-------- PROVIDED DATA
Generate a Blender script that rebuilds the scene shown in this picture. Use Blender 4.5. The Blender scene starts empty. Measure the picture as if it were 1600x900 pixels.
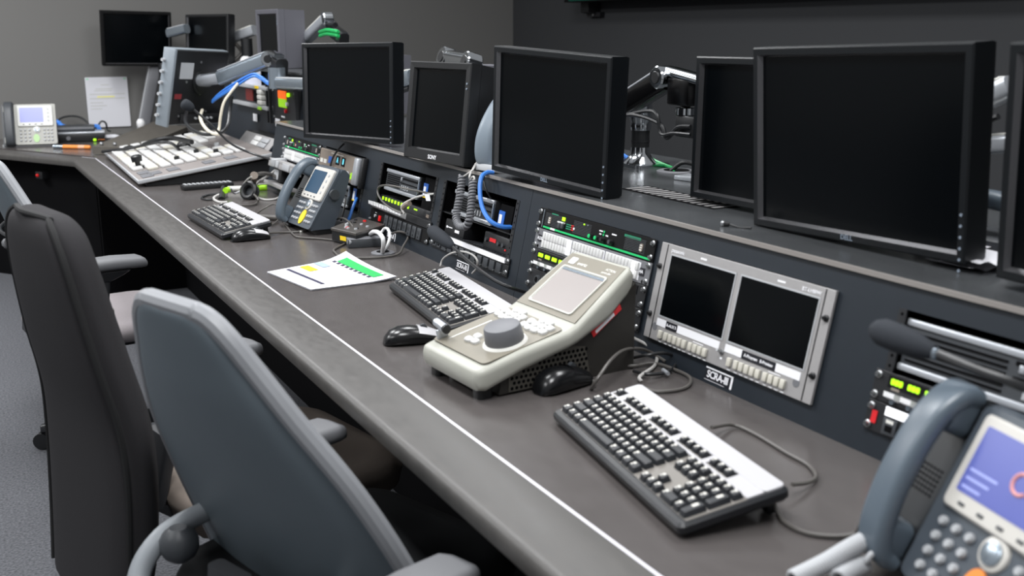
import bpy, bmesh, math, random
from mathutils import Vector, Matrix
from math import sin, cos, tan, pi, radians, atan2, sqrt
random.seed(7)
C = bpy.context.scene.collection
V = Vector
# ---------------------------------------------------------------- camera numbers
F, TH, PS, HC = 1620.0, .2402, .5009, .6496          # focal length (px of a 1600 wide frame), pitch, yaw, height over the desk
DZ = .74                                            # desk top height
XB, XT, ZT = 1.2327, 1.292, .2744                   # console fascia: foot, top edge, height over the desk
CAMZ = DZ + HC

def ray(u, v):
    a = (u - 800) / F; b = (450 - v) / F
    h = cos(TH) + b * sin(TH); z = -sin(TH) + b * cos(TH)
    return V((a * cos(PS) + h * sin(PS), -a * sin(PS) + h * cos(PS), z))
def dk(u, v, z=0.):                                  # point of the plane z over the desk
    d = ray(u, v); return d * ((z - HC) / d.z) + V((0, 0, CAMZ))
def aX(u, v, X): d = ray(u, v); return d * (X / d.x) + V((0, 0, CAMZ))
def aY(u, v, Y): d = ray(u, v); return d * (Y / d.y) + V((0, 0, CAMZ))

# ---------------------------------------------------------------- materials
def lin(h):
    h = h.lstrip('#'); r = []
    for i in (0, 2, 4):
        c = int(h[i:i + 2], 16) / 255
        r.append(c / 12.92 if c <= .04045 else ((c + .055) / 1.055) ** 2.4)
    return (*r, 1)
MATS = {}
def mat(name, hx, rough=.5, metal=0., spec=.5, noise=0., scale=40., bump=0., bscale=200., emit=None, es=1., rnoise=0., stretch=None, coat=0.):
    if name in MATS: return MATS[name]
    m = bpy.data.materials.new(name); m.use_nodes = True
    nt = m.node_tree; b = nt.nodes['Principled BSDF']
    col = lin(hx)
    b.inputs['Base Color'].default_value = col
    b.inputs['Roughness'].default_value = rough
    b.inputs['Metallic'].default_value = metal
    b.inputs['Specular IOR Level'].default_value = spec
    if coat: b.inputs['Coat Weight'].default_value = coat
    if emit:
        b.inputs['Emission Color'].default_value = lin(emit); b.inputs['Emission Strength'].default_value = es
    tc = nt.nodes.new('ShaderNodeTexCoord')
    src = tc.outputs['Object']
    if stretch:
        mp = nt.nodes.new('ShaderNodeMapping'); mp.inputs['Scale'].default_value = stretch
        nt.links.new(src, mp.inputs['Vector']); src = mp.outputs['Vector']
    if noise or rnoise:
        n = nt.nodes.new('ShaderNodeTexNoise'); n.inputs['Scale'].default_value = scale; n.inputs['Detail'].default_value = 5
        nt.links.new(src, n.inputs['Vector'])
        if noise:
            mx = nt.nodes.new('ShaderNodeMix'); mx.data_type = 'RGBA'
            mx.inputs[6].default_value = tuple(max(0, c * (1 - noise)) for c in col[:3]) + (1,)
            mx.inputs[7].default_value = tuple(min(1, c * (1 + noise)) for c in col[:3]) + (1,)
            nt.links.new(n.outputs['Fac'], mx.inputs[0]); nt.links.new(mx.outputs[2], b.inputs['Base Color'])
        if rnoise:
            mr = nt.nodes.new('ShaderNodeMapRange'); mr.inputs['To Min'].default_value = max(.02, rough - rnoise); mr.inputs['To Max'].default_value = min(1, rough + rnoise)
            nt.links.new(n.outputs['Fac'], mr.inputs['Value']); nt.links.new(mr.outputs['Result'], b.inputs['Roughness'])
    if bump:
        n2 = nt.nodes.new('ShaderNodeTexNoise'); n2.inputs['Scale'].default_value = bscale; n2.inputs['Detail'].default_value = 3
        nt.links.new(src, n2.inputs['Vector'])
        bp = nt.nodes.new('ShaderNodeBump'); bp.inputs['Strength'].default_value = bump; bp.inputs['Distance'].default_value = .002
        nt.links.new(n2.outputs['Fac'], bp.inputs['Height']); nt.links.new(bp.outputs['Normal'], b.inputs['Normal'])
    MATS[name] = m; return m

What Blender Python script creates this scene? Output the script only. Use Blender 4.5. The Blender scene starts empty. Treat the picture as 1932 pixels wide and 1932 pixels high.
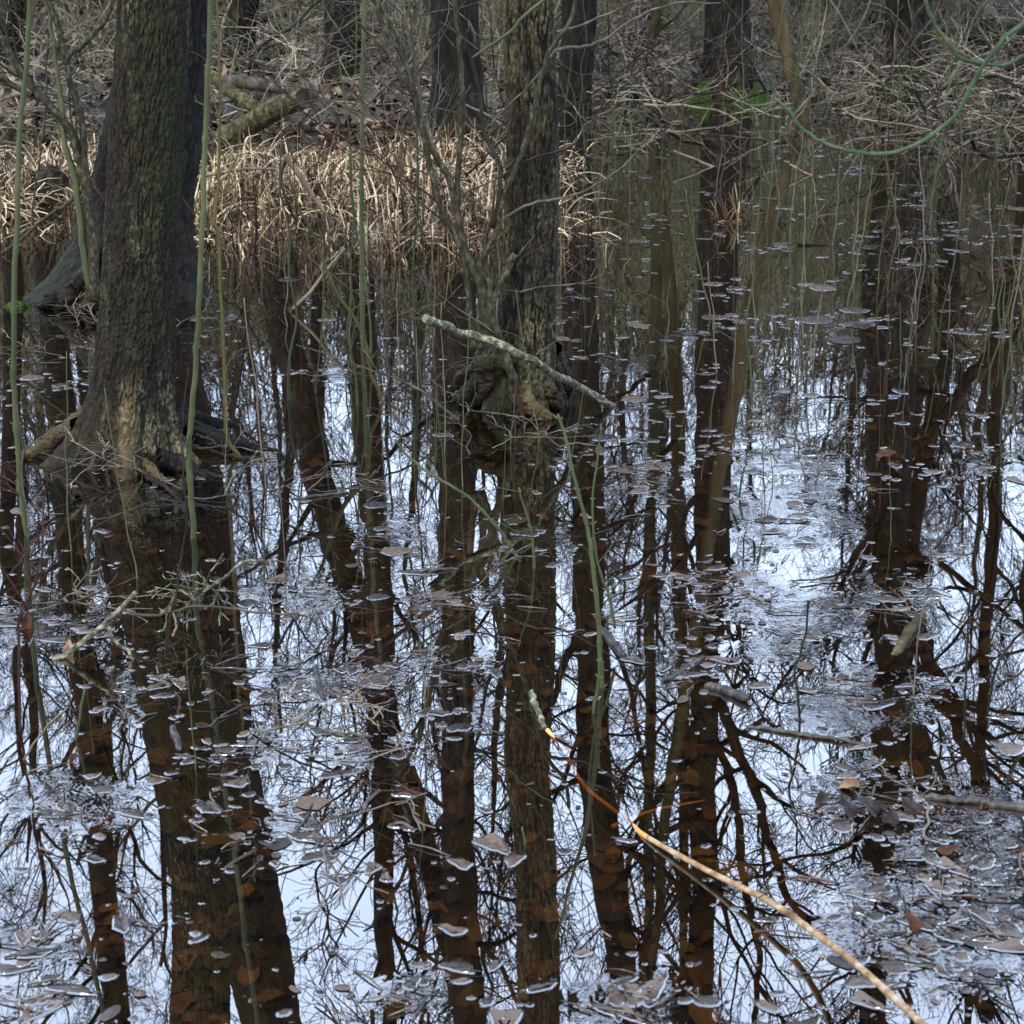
----------------
*TASK INSTRUCTIONS:* Every line from the top of the entries through the line that holds "def aY(u, v, Y): d" is to be quoted exactly, please, and nothing else; omit the pictures.

*CORRECT RESPONSE:*
Generate a Blender script that rebuilds the scene shown in this picture. Use Blender 4.5. The Blender scene starts empty. Measure the picture as if it were 1600x900 pixels.
import bpy, bmesh, math, random
from mathutils import Vector, Matrix
from math import sin, cos, tan, pi, radians, atan2, sqrt
random.seed(7)
C = bpy.context.scene.collection
V = Vector
# ---------------------------------------------------------------- camera numbers
F, TH, PS, HC = 1620.0, .2402, .5009, .6496          # focal length (px of a 1600 wide frame), pitch, yaw, height over the desk
DZ = .74                                            # desk top height
XB, XT, ZT = 1.2327, 1.292, .2744                   # console fascia: foot, top edge, height over the desk
CAMZ = DZ + HC

def ray(u, v):
    a = (u - 800) / F; b = (450 - v) / F
    h = cos(TH) + b * sin(TH); z = -sin(TH) + b * cos(TH)
    return V((a * cos(PS) + h * sin(PS), -a * sin(PS) + h * cos(PS), z))
def dk(u, v, z=0.):                                  # point of the plane z over the desk
    d = ray(u, v); return d * ((z - HC) / d.z) + V((0, 0, CAMZ))
def aX(u, v, X): d = ray(u, v); return d * (X / d.x) + V((0, 0, CAMZ))
def aY(u, v, Y): d = ray(u, v); return d * (Y / d.y) + V((0, 0, CAMZ))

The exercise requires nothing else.